The novel pays obvious homage to many a literary source, reading like a classic Austen classic marriage plot mixed with the tangled and unrequited passions of a gentler Emily Brontë. And in fact, its heroines, diarist narrator Cassandra Mortmain and her sister Rose, are self-described “Austen-Brontë girls” who argue about which beloved author is best while talking to each other  late at night. They use a dressmaker’s dummy, whose voice they animate in turn, to talk to each other most candidly.

This is the kind of eccentric touch that permeates I Capture the Castle. The impoverished family of the protagonists have signed a long-term lease for the titular castle, a bona fide one with a real moat and “a high, round tower …on a little hill.” As the characters travel back and forth to the village, the tone almost reads like an Agatha Christie novel without a single dead body — the only casualties being the young hearts that break all over the place.

The engine of the plot is the love life of the beautiful Rose, an older sister in the tradition of Austen’s Jane Bennet — she’s self-conscious about her role as a stunner who could improve her family’s pitiful fortunes with a good match, but she may be a little too eager to secure a wealthy man. The rest of the Mortmain family consists of stepmother Topaz, who is a famous model and likes walking under the moonlight in nothing but boots, brother Thomas, and Stephen, the hired hand/adopted brother type, who’s both notably handsome and notably devoted to Cassandra. Cassandra endeavors to be “brisk” with him to warn him off said devotion, but fails since she is naturally gregarious.

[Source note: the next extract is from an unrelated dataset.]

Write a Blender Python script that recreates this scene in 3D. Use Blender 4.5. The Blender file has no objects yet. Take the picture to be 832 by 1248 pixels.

The patriarch, Mortmain, has created a single work of literary genius that he’s yet to follow up. “Sometimes the abyss yawns very attractively,” he admits at one point, explaining in part his years of reading detective novels instead of writing. His great work, Jacob Wrestling,  gives the characters a chance to gently argue about the value of complicated modernism, a discussion is a great pleasure to encounter. And indeed, though I Capture the Castle is a throwback to a pre-modern style, its structure — a series of diary entries — certainly throws a slight wrench into its realism. It calls attention to its own artifice, and to the fact that its narrator, Cassandra, is reliable — even wise at times — but often blind, in the tradition of many a young heroine.

As the novel progresses, the Cotton family, American-British hybrids, move into the estate on whose lands the Mortmains sit. It turns out the scions of the clan are two bachelor brothers: the very British Simon, who is to inherit, and the Americanized Neil, who dreams of ranching out West. Two girls, two boys, and infinite permutations for confusion and romance. In fact, readers might guess what’s going on in the love lives of the older characters before it becomes clear to Cassandra, thanks to the clues Dodie Smith drops in, little moments that Cassandra observes without fully processing.

Yet as Cassandra scribbles through notebook after notebook, her voice grows more assured, her observations keener and her self-knowledge more acute.  Thus, even as the slightly dotty and offbeat plot points — Cassandra encounters the American boys for the first time while she’s in the bath, and there’s a memorable incident involving a closetful of old furs and a chase through the countryside —  showcase Smith’s comic imagination, the  heart of the book is Cassandra’s growth as a writer and person, as she strives to “capture” her family’s life, the pang of young love, and the frustrations particular to a dreamer and writer. “My imagination longs to dash ahead and plan developments,” she writes. “But I have noticed that when things happen in one’s imaginings, they never happen in one’s life, so I am curbing myself.”

“How I wish I lived in a Jane Austen novel!” Cassandra writes at one point, but her story’s ending is very different from her idol’s tidy wrap-ups. The final pages are bittersweet, but perfect in their own way as the heroine learns about the secondary and tertiary perils — and simultaneous richness — of a devotion that isn’t returned.  The result is as radiant and melancholy and ephemeral as a late-summer sunset, with all its implications for our lives and destinies. “Perhaps he finds beauty saddening — I do myself sometimes,” Cassandra writes of a character she cares for. “Once when I was quite little I asked father why this was and he explained that it was due to our knowledge of beauty’s evanescence, which reminds us that we ourselves shall die. Then he said I was probably too young to understand him; but I understood perfectly.”